Confluence of the L.A. River and Tujunga Wash under Colfax. | Photo: Junkyardsparkle/Wikimedia/Creative Commons

Transit: Take the Metro Red Line to the Universal City Station and follow the signs toward the rapid bus. Board the Ventura Boulevard Rapid (#750) and get off at Laurel Canyon Boulevard and walk one block north to the L.A. River. Turn left and walk west (upstream) along the LA River to the Laurelgrove Ave. Footbridge.

Car: Exit the 101 Freeway at Laurel Canyon Boulevard in Studio City and go south on Laurel Canyon Boulevard. Turn right onto Moorpark Street and left onto Laurelgrove Avenue. Proceed 2 blocks to the end of Laurelgrove Avenue at Valleyheart Drive. Street parking is available on Laurelgrove or Valleyheart.


At the south bank of the L.A. River on the Laurelgrove Avenue Footbridge, turn left and descend the ramp into the L.A. River Greenway Park. This small linear park, which opened in 2004, occupies the southern bank of the L.A. River for approximately 0.6-miles from Laurel Canyon Boulevard to Whitsett Avenue. The park features extensive river-rock ramps (including a connection to the city's new Studio City parking structure), a series of clever rock seating areas, and native landscaping, which are welcoming and enjoyable.

Continue walking downstream and ascend the ramp at the Laurel Canyon Boulevard Bridge (the first bridge you encounter). Turn left onto the sidewalk, crossing the bridge. Turn right onto the crosswalk; watch out for oncoming traffic as you Cross Laurel Canyon Boulevard. Turn right on the sidewalk.

From the downstream side of the bridge, you get a good view of the weir on the south side of the river at Laurel Canyon Boulevard. Weirs are placed at some river confluences with large storm drains. In this case the structure drains the Laurel Canyon hillsides. To prevent local flooding, the weir spreads out the tributary flow entering the river.

Turn left into the Great Toad Gate. You've just entered the Valleyheart Greenway (note that Valleyheart Drive parallels the L.A. River through the east San Fernando Valley), a joint project of the County of Los Angeles and The River Project (with initial funding from the California Coastal Conservancy). This quarter-mile mini-park opened in 2004, with additional art features added in 2005.

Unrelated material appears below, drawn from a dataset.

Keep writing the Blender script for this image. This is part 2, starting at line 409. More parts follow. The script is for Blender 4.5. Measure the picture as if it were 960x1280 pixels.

Under the leadership of Melanie Winter and The River Project, the park was designed with input from students at the nearby Carpenter Avenue Elementary School. Students came up with ideas for the whimsical toad gate and butterfly garden and bench, and the ideas were further refined by artists. The Great Toad Gate was designed by artist Lahni Baruck, based on a drawing by student Michael Harris.

Descend the ramp. Chose the high path or low path to continue walking downstream. Note that instead of asphalt, the county has used decomposed granite (fine rocks that resemble natural earth), a more permeable and environmentally friendly walking surface.

On your right is the Rattlesnake Wall, a river rock retaining wall designed as a gigantic rattlesnake. The rocks are engraved with the names of students and others who worked on this park.

Valleyheart Greenway Rattlesnake Head. | Photo: Laurie Avocado/Flickr/Creative Commons

A few steps farther is the Butterfly Garden. The site features beds of various California native flowers, which attract butterflies. The various beds of the garden are in the shape and pattern of a butterfly's wing. Check out the beautiful Butterfly Bench. It's also designed by artist Lahni Baruck, and includes a quote from Henry David Thoreau.

Continue downstream, and then ascend the ramp to Radford Avenue. Turn left, walk across the Radford Avenue Bridge. If you look downstream from the bridge (into the CBS Studio Center), you can see the river water gathering into the low-flow channel. The low-flow channel in the middle of the river is provided to focus the water's gradual erosive power into a small area that is easier to maintain and repair.

From here, turn around and retrace your steps. When you get to the Laurengrove Avenue Footbridge, you can continue under it to see the rest of the city park, which ends at Whitsett Avenue.